Heinkel He 178 flog erstmals mit Düsenantrieb
Der Flugzeugkonstrukteur und Unternehmer Ernst Heinkel stellte von Ohain nach seinem Studium ein und finanzierte die Entwicklung eines Versuchsflugzeugs mit Düsenantrieb. Mit einer kleinen Entwicklungsgruppe schuf von Ohain das Düsentriebwerk He S 3 B, mit dem das Versuchsflugzeug He 178 am 27. August 1939 – wenige Tage vor Beginn des Zweiten Weltkriegs – vom Heinkel-Werksflugplatz Rostock-Marienehe zum ersten Düsenflug der Welt startete.
Das Vorhaben erhielt keine staatliche Unterstützung durch das Reichsluftfahrtministerium. Heinkel selbst bleibt als Rüstungsunternehmer im Dritten Reich eine streitbare Figur, seine Werke setzten, ebenso wie viele andere Flugzeugfirmen, auch Häftlinge aus Konzentrationslagern und Zwangsarbeiter ein.
Von Ohain und Brite Whittle die Väter des Jettriebwerks
Von Ohain war einer der Väter der Düsenantriebstechnologie, seiner Triebwerksentwicklung gelang der Erstflug. Frank Whittle aus dem Vereinigten Königreich gilt ebenfalls als Vater des Jettriebwerks und arbeitete seit 1930 auch an der Entwicklung eines Turbostrahltriebwerks. Beide Pioniere waren nach dem Zweiten Weltkrieg in den USA tätig und wurden 1991 mit dem renommierten Draper-Preis der National Academy of Engineering geehrt. 1992 erhielt von Ohain mit dem "Ludwig-Prandtl-Ring" die höchste Auszeichnung der Deutschen Gesellschaft für Luft- und Raumfahrt (DGLR).
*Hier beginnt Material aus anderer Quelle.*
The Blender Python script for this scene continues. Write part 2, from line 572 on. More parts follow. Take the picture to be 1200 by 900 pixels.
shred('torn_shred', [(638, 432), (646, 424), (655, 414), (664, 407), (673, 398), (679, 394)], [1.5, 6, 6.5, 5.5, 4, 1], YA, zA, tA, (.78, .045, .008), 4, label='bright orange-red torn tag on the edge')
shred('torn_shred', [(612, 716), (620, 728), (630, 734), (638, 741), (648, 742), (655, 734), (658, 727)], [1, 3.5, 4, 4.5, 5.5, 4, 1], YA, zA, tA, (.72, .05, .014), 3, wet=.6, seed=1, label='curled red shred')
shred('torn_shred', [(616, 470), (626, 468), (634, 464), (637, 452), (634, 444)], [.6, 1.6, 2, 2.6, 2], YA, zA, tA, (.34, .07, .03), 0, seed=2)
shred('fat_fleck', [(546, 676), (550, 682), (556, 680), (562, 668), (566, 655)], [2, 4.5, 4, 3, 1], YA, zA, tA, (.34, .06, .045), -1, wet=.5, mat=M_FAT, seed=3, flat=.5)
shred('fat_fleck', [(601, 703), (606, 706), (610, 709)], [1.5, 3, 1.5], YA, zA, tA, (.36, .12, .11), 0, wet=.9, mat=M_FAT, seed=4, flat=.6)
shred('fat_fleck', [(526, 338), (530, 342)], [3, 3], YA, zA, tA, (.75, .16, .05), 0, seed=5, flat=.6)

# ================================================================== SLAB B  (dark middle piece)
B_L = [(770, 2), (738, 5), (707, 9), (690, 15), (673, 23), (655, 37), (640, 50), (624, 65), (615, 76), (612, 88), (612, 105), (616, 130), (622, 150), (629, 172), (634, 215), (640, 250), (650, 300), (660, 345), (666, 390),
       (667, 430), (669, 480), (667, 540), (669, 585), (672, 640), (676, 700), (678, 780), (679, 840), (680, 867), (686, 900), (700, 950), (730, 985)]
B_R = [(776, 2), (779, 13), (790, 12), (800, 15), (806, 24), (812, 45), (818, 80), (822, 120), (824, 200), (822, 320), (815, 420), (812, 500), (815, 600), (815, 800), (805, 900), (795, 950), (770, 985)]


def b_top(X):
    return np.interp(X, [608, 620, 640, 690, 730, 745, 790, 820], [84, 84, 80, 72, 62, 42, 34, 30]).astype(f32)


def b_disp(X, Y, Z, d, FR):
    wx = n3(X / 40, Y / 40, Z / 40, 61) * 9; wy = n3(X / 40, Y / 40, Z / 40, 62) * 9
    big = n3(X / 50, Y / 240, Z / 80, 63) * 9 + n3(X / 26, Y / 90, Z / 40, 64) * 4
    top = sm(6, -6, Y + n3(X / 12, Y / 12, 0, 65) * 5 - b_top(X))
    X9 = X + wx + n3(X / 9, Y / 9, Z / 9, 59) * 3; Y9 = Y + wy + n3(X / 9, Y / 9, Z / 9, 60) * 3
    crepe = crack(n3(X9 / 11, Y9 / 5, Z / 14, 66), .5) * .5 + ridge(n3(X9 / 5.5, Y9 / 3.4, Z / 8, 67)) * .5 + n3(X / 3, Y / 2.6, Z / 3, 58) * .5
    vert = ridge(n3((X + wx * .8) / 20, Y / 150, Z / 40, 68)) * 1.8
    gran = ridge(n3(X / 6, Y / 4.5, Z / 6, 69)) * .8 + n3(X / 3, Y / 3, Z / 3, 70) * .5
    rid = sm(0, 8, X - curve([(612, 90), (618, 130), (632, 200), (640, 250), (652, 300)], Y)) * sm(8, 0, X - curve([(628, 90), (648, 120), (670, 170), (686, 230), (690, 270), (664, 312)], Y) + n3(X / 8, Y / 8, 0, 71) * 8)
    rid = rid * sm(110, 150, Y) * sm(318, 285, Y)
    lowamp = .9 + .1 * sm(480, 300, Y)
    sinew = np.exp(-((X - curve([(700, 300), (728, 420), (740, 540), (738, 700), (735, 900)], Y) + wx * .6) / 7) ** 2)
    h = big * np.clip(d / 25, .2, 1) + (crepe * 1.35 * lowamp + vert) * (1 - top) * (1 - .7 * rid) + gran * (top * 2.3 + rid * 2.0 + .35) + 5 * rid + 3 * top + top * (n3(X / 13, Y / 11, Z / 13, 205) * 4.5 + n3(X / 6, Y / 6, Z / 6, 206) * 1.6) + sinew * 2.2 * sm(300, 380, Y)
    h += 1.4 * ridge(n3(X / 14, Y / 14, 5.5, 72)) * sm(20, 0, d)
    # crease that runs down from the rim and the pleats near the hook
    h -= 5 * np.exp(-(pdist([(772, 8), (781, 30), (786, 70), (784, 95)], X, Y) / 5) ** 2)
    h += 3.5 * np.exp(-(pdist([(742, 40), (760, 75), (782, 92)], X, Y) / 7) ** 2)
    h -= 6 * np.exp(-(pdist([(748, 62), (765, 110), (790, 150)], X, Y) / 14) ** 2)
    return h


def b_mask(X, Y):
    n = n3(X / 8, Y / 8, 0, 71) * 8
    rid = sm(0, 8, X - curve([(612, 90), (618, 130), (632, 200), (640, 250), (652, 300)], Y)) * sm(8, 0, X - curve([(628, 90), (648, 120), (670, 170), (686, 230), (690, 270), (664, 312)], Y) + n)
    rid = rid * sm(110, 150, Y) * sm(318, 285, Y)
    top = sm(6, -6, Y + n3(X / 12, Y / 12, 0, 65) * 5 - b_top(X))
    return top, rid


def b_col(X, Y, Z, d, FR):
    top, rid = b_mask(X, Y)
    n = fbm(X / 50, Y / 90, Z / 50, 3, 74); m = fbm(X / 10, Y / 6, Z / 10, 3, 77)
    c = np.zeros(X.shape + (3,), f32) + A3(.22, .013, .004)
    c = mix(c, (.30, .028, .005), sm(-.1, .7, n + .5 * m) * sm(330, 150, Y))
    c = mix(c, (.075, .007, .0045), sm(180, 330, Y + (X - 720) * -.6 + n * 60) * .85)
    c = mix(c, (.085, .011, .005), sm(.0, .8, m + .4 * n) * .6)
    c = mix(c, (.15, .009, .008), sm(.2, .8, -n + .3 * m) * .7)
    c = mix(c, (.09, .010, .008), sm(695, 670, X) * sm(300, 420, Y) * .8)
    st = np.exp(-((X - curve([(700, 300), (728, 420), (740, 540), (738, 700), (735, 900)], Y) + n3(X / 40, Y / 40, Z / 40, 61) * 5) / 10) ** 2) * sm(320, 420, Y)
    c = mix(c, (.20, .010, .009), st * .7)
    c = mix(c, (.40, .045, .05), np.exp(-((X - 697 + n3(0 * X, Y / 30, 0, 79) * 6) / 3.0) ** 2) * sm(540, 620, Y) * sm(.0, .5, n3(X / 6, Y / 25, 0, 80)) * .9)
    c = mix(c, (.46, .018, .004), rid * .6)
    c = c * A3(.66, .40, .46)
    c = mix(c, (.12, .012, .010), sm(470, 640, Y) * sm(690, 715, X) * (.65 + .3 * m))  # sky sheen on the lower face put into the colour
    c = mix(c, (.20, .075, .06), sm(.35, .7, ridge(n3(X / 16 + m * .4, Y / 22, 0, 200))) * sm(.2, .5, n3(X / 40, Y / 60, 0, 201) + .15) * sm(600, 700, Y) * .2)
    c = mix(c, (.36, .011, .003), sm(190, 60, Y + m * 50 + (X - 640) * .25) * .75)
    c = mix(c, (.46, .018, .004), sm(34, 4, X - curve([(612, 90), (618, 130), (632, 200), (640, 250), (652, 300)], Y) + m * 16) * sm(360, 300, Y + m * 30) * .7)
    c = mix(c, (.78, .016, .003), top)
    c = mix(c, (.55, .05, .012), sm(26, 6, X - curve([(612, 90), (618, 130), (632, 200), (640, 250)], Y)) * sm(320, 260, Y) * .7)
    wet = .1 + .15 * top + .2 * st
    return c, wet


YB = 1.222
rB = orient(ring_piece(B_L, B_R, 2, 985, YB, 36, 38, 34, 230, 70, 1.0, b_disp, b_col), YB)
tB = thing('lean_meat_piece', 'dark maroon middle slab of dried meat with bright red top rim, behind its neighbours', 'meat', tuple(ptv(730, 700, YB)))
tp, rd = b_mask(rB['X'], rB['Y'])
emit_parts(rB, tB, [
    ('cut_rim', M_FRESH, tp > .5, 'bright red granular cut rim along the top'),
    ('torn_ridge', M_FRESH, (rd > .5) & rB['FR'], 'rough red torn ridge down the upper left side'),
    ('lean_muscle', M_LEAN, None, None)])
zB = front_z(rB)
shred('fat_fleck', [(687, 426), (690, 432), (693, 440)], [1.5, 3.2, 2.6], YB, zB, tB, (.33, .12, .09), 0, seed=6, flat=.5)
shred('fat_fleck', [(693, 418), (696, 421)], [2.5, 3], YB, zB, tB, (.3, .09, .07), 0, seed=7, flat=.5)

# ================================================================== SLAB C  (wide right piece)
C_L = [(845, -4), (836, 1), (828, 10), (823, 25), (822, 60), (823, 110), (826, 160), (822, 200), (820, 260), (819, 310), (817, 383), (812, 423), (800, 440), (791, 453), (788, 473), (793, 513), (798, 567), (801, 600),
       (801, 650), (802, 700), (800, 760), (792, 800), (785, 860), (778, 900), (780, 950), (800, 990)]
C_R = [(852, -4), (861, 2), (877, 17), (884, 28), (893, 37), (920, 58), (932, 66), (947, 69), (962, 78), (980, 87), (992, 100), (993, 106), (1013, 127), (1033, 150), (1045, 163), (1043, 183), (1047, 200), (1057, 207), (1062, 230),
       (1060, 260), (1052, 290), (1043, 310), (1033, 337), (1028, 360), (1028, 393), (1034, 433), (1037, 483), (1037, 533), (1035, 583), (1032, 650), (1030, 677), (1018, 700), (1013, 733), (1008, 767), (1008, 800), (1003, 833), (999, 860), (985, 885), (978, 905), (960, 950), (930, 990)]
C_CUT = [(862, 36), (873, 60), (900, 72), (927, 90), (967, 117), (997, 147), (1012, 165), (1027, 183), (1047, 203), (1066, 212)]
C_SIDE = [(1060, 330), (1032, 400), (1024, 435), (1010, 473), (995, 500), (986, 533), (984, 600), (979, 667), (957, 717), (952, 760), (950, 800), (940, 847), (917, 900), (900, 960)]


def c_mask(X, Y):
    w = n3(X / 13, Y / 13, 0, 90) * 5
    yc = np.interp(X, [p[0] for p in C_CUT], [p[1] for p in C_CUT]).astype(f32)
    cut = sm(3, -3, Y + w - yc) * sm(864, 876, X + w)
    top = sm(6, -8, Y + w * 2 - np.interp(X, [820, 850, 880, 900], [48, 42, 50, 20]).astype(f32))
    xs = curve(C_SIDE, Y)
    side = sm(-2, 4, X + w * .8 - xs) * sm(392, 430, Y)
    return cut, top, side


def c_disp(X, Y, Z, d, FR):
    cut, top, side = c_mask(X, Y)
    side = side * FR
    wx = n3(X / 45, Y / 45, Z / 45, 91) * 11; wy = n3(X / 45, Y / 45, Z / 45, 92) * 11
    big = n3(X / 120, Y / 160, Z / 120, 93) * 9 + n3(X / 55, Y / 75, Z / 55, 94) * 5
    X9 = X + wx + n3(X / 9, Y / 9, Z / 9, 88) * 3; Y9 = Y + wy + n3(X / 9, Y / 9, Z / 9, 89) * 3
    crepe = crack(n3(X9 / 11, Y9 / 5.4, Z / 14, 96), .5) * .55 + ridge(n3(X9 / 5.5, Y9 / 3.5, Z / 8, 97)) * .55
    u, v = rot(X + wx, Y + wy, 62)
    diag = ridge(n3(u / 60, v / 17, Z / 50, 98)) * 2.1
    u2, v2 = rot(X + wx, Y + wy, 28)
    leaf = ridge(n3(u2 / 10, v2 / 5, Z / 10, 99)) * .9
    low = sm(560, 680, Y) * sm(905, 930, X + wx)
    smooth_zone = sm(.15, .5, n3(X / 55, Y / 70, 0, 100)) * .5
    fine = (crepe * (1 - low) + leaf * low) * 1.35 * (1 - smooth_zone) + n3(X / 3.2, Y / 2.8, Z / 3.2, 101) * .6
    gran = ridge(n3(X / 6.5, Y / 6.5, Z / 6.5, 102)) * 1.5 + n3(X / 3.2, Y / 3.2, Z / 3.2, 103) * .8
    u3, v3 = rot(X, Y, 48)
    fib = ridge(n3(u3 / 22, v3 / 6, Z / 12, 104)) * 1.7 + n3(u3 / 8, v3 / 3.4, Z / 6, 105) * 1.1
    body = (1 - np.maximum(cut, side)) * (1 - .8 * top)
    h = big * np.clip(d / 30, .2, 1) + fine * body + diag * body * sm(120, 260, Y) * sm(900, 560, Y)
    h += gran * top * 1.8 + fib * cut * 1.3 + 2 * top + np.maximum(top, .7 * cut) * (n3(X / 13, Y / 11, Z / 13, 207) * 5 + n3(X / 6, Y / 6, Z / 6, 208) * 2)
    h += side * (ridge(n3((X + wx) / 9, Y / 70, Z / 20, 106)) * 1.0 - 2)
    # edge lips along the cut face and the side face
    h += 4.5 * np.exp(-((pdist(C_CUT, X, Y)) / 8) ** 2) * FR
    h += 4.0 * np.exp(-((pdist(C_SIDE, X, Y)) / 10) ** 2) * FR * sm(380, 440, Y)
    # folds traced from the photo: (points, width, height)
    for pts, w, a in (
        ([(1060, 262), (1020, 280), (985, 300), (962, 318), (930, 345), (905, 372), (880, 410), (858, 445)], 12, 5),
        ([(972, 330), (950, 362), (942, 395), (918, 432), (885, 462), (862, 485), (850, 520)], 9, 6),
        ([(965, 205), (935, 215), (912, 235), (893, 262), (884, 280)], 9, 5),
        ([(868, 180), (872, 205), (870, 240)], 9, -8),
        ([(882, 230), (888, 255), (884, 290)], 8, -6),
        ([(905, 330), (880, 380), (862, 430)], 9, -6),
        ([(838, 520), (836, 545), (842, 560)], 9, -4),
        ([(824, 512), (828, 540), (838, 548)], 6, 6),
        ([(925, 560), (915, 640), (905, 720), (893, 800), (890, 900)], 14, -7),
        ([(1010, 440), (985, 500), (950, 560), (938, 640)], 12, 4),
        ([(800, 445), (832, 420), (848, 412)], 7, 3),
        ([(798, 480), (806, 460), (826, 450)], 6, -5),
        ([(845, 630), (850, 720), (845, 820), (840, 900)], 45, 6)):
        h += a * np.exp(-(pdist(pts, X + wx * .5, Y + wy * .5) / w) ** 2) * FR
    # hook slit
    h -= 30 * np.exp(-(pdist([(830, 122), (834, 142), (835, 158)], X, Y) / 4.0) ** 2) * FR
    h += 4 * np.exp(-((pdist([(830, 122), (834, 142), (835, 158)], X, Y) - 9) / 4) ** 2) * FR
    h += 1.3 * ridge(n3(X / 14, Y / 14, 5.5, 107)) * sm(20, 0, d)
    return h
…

Nach Kriegsende revolutionierte die neue Antriebstechnik auch die zivile Luftfahrt. Noch heute wird die durch Hans von Ohain entwickelte Technologie des Strahltriebwerks mit den Komponenten Laufrad, Verdichter, Brennkammer, Turbine und Schubdüse verwendet. Flugreisen wurden mit dem Jet-Antrieb schneller und die leistungsstarken Jettriebwerke erlaubten immer größere Passagierzahlen pro Flugzeug, längere Reichweiten sowie geringeren Verbrauch und damit auch sinkende CO2-Emissionen.